Flyaway Paper

Today, I attended a “winter fayre”. The Old English spelling ought to be a dead giveaway. Lots of fat, aproned butchers carving up ucculentsay oastray orkpay (it’s Pig Latin, people, you’ll work it out), mulled ale, rosy-cheeked matrons, roast chestnuts and happy, laughing children warmly wrapped up in bright hand-knitted scarves against winter chills. Not. Instead, scruffy secondhand goods and kids stuffing themselves on junk food. To one who gets nervous at the Friday Market, this was purgatory par excellence, not least because the upside was that I went through my bookshelves like a devouring flame, removing all the tasteless impulse buys with attractive frontal imagery on Virgin’s bestseller stall bought in moments of cerebral meltdown, as well as titles which were letting the side down by having become dog-eared. I insist on a tidy library. It is now refreshed, cleansed, leaner and meaner. What was surprising to me is that I did not instantly find another stall and restock the shelves with more hundreds of pages of pulp. After disgorging the books I left almost immediately, which was only right since I hadn’t paid to get in, simply barged unchallenged to the front of the queue, shoving people to right and left with a large shoulder bag.

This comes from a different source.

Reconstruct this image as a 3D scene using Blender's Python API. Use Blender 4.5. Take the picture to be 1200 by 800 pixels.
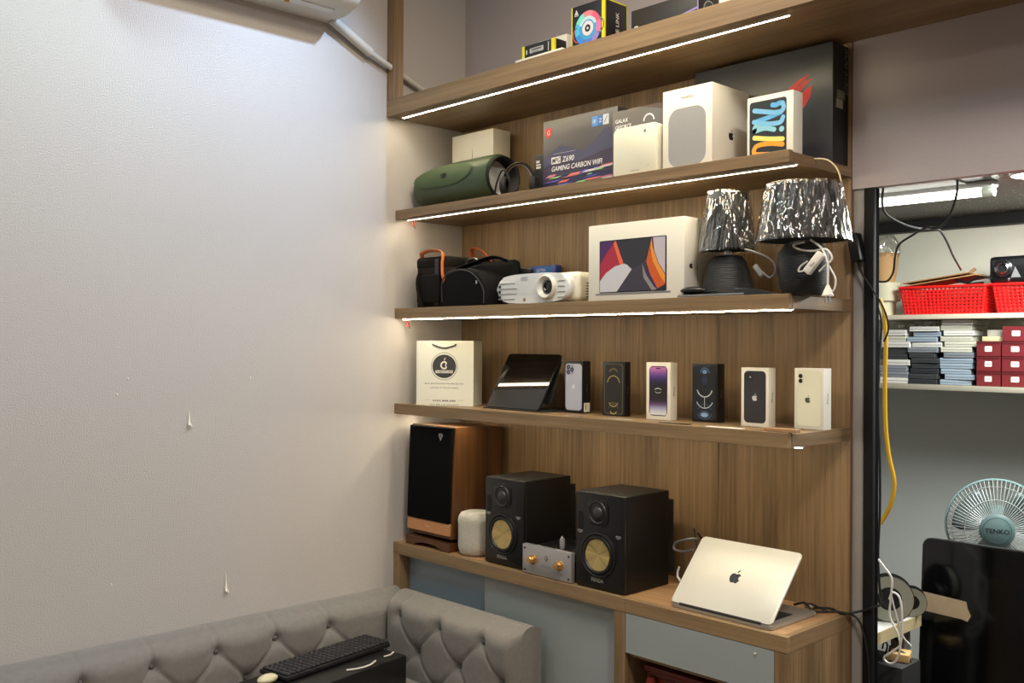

I’m not good with incompleteness, tasks unfinished, or tasks waiting to be finished. I get fretted if I have something to do that I haven’t really prepared for properly mentally. In consequence when I went through the bookshelves, I did so at high speed, knowing that I needed to leave the house in ten minutes  and if I actually gave thought to whether or not a particular book was to leave home for good, I’d be lost in a welter of indecision and they’d all get put back on the shelves, as if handling them would confer some kind of sentimental attachment to them. I felt like a guard at Auschwitz.
So, job done. The books melted like snowflakes in May – I revisited the stall a few minutes after depositing them and almost everything had gone. Perhaps my cast-offs aren’t quite as unreadable as I’d thought.